The Reverend’s New Clothes

Al Sharpton’s Fashion Journey

Now that the sweatsuits have disappeared, where do you get these fancier duds? A friend of mine took me to his designer, Eduardo, uptown, and told me, "Pick whatever two suits you want." That's when I came up with the kind of suit I like: the vest with lapels under the jacket. Now it's almost become an image thing that everybody identifies with me, but why I like it is because on someone heavy, full-chested, it deflates the look—so you look at the lapels, you don't look at the girth. It was the right style for me—almost a banker look, but a little different. I've never wanted to just blend in, but at the same time I didn't want to look too out there. The only suits other than those from this guy Eduardo that I get are, like this coat, from Rochester Big and Tall Men.

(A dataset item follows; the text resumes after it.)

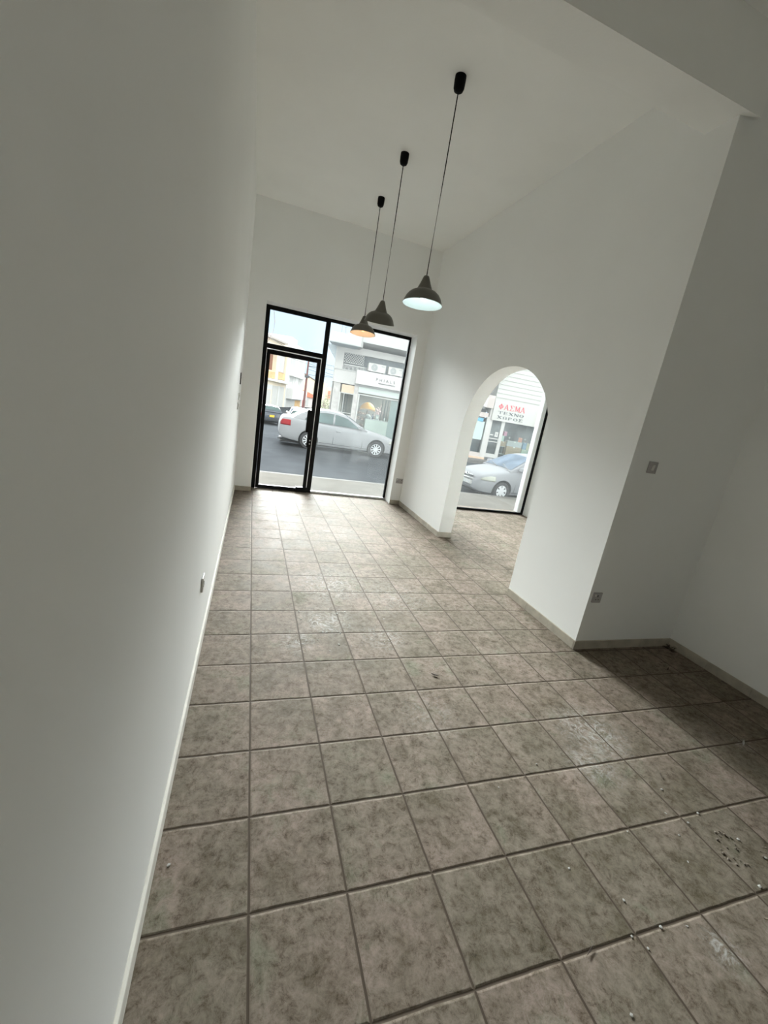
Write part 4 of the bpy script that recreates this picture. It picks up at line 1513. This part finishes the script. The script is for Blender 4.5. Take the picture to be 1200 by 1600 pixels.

It's a pretty expensive-looking coat. Once or twice a year Don King will come to town and we'll go shopping, and of course he pays for everything. I bought this coat—Rochester had to fit it to me—and about five suits and shoes. We just go shopping! Don can afford it. I don't even know how much it cost. Don and I went shopping one other day, and I think it came to, like, $15,000. I could never pay that kind of money, but I certainly wasn't going to turn it down.

Well, since you brought it up, you're actually looking pretty slim these days. How'd you get the weight off? One meal a day! Cut down on your fried food and your starches! No sugar! And I do the treadmill an hour every morning. I get up at 5:30 every morning, even if I'm on the road. I try to stay at a hotel that's near a spa.

So, Reverend, what did you think of the recent New York Times article that questioned who pays for your new clothes? That article was more a reflection of the cultural makeup of The New York Times! In the black community, it's customary for people to give gifts to their ministers! It's customary! You represent the community! Who wants somebody to go on Face the Nation and look like they can't polish their shoes? If you're telling somebody you're going to be their mayor or their senator, you can't dress like a hip-hop producer. On the other hand, if I think I'm going to spend the night in jail, I'm not going to wear one of my Eduardo suits.